Saturday, March 14, 2009

ISP traffic shaping

As I've written before, I'm using file-sharing every now and than, to download a new version of my Linux distro (and other distros for testing), or to download a TV show which doesn't show in Israel, or I cannot watch by other means. Also, as you may all know, the best way to do so, is using a torrent client, such as Transmission, uTorrent, Vuze, etc.

It seems ISPs in Israel (and probably world wide) are playing a double-game. Their first interest is to sell us as much bandwidth as possible. Only recently a new commercial went on-air telling us how much more music and movies can be downloaded if one would double their bandwidth. On the other hand - it seems some ISPs are doing traffic shaping.

Me and a friend of mine are both subscribers of a large ISP, which has the word "gold" in its name, and we are quite sick and tired of this. After doing some thorough tests, we came to a conclusion that torrent traffic is being limited during most of the day. In those hours, the torrent would download at full throttle only from clients subscribed to the same (our) ISP. As for the rest - download rate was roughly 1KBPS. At about 2AM, the limitation is removed, and all of a sudden those same clients started sending data at blazingly fast rates, which lasted until morning.
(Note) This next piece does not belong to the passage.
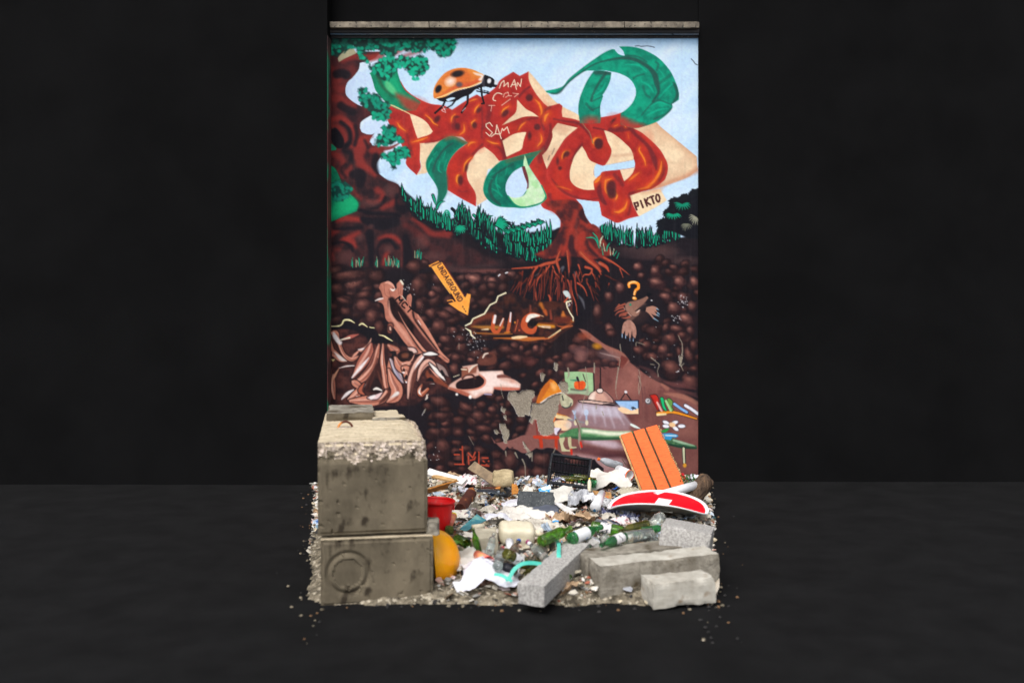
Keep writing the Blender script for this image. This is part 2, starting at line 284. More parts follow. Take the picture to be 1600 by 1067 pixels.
# ---- ladybird
PG('A 730,515 700,500 697,430 715,360 770,270 850,190 950,145 1060,130 1180,150 1260,185 1330,225 1300,300 1200,360 1050,400 930,440 830,500', (226,140,60), tex=((206,84,44), NZ[22], .55), rim=((232,150,60), 3, .6))
PG('A 830,440 1000,340 1150,310 1250,270 1290,300 1150,370 1000,390 880,430 800,480', (206,84,52), soft=3, a=.8)
EL(*zxy('A', 910, 300), 11, 9, (252,240,236), -.5, a=.95, pw=.6); PG('A 1200,190 1330,225 1300,290 1260,280 1290,240 1230,220', (240,232,230), soft=2, a=.9)
EL(*zxy('A', 1000, 205), 10, 5, (28,26,32), -.2, soft=1.6, a=.95); EL(*zxy('A', 760, 395), 4.5, 6.5, (28,26,32), .5, soft=1.2); EL(*zxy('A', 1020, 340), 5, 4, (90,80,90), 0, soft=1.5, a=.9)
ST('A 740,510 850,470 1000,400 1150,370 1290,310', 1.6, (248,214,150), soft=.6)
BK = (22,20,28)
PG('A 735,515 850,490 980,425 1150,380 1300,320 1330,225 1350,220 1440,260 1470,310 1455,350 1420,385 1370,370 1320,370 1220,405 1160,460 1060,500 990,540 900,555 790,548', BK, soft=.5, cv=False)
PG('A 860,525 930,500 970,510 920,535 880,548', SKY, soft=.6)
PG('A 1300,320 1330,230 1340,370', (70,66,76), soft=.8, a=.7); EL(*zxy('A', 1395, 295), 3, 4, (225,225,230), .3, soft=.8); EL(*zxy('A', 1478, 320), 2.5, 4.5, (215,220,226), 0, soft=.8)
PG('A 1440,340 1500,345 1480,375 1430,370', BK, cv=False)
for s, w_ in (('A 840,550 815,610 720,695',[3,3,3.5]),('A 975,535 930,595 850,640',[3,2.5,2]),('A 1130,400 1125,570 1050,690',[4,3,3]),('A 1290,350 1305,480 1330,575 1300,580',[3.5,3,2.5]),('A 1240,420 1390,450',[2,2.6]),('A 1250,395 1390,430',[1,1.4])):
    ST(s, w_, BK, soft=.5, cv=False)
for s in ('A 860,640 800,660 850,690','A 1060,670 1100,630','A 820,620 850,680'): ST(s, 1.0, (235,215,215), soft=.5, a=.8)
# ---- left tree, earth, grass
EARTH = (30, 25, 31)
def blade(x, y, h, lean, w_=2.4, c=(14,158,122), dk=True, bend=0):
    p = np.array([[x, y], [x+lean*.4+bend, y-h*.55], [x+lean, y-h]])
    if dk: ST(p, [w_*2.0, w_*1.8, .9], (20,24,32), soft=.5)
    p2 = np.array([[x, y-1], [x+lean*.4+bend, y-h*.55], [x+lean*.9, y-h*.86]])
    ST(p2, [w_*.7, w_*.85, .5], c, soft=.45)
def grass(line, n, h, seed, lean=(-2, 3), c=((10,140,108),(18,172,132)), w_=2.3, jy=4):
    rr = np.random.RandomState(seed); p = ZP(line); L = np.r_[0, np.cumsum(np.hypot(*np.diff(p, axis=0).T))]
    for t in np.sort(rr.rand(n))*L[-1]:
        x = np.interp(t, L, p[:, 0]); y = np.interp(t, L, p[:, 1])+rr.uniform(-jy, jy)
        k = rr.rand(); blade(x, y, rr.uniform(*h), rr.uniform(*lean), w_*rr.uniform(.8, 1.2), np.array(c[0])*(1-k)+np.array(c[1])*k, bend=rr.uniform(-1.2, 1.2))
PG([(505,255),(560,268),(590,272),(604,281),(622,289),(634,306),(646,326),(662,340),(690,358),(712,360),(745,362),(760,385),(800,392),(850,380),(872,356),(930,356),(938,364),(960,378),(1000,386),(1030,380),(1060,372),(1100,366),(1100,800),(505,800)], EARTH, cv=False, soft=1.2)
# tones in the earth band
for k, x, y, rx, ry, c, a in (('U',250,800,30,16,(92,68,66),.8),('U',500,900,40,12,(78,56,56),.8),('W',1400,760,60,12,(78,58,58),.8),('W',1200,700,40,8,(70,52,54),.7),('W',1550,720,30,16,(84,60,58),.7),('J',1400,720,32,14,(66,44,46),.8),('J',1480,1000,26,14,(96,70,66),.8),('U',120,640,24,10,(60,40,44),.7),('M',900,190,55,5,(120,72,66),.9),('M',560,170,20,6,(100,62,60),.6),('N',100,200,20,7,(90,60,58),.5),('O',1100,60,34,9,(84,60,58),.8),('O',700,20,36,6,(70,50,52),.7),('O',1000,190,30,6,(88,58,54),.6)):
    X, Y = zxy(k, x, y); EL(X, Y, rx, ry, c, 0, pw=.7, a=a)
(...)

What bothers me more is the fact there's no transparency regarding traffic shaping. If I'm being limited - I want to know about it. Some uses are legitimate, and consumers must be aware for those limitations. Moreover, what if other services are "shaped" as well, such as the bandwidth-consuming youtube? I like watching youtube videos at HD, and don't want those to be choppy (and I noticed they sometimes do).

So what do you think? Is your ISP shaping your traffic? Also - what can be done about it?
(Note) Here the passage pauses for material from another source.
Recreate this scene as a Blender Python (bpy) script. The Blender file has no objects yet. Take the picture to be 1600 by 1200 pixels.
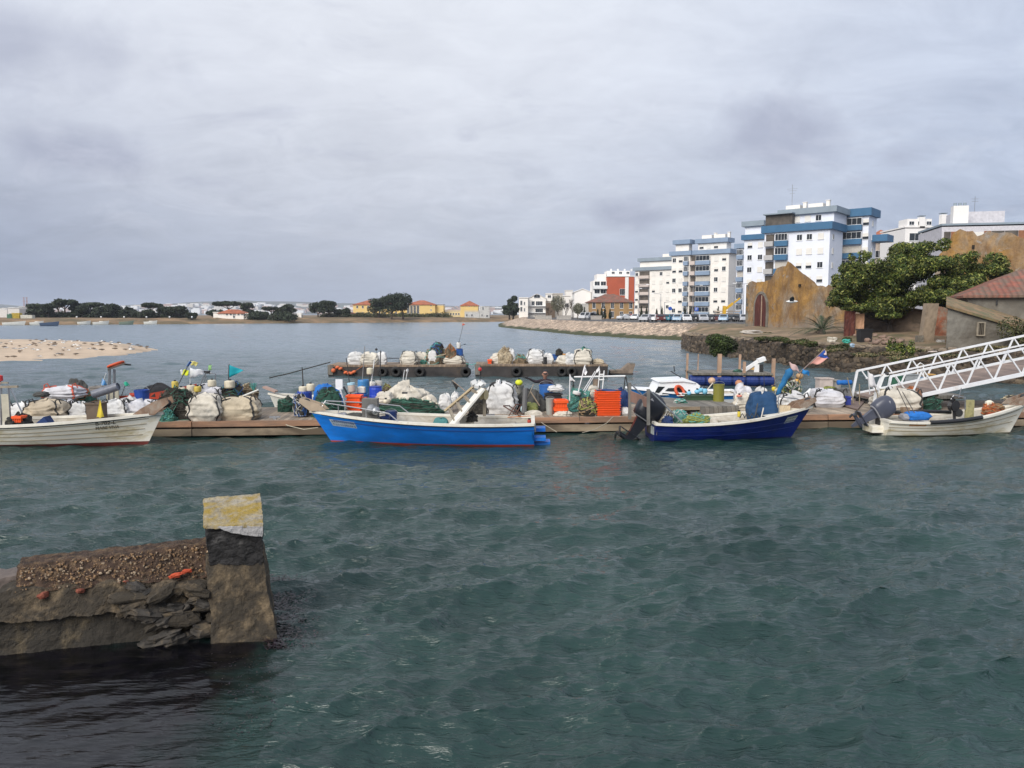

  1. mmmm... that's interesting...

    I'm subscribed to an ISP with a "vision", and though I did not notice anything, I must admit I never looked. I just leave it over night.

    How exactly did you test it?

    By the way, you can send your ISP a letter requesting that information according to the "freedom of information law". It takes a couple of months, and it can't hurt to go to the media (or at least use it as a threat...).

  2. From what I heard, the "vision"-ary ISP really does limit traffic for certain protocols (BitTorrent).

    Never knew that the "gold"-en ISP does it too.

    This sub-issue is part of the really big issue of net-neutrality that is talked about the last years.

    You should read about it throughout the www.

  3. Dudi,
    Testing this is quite easy, as most popular torrent clients contains statistics which can be viewed.
    As for a letter - first I need to read the fine print of the contract with them (which I never saw).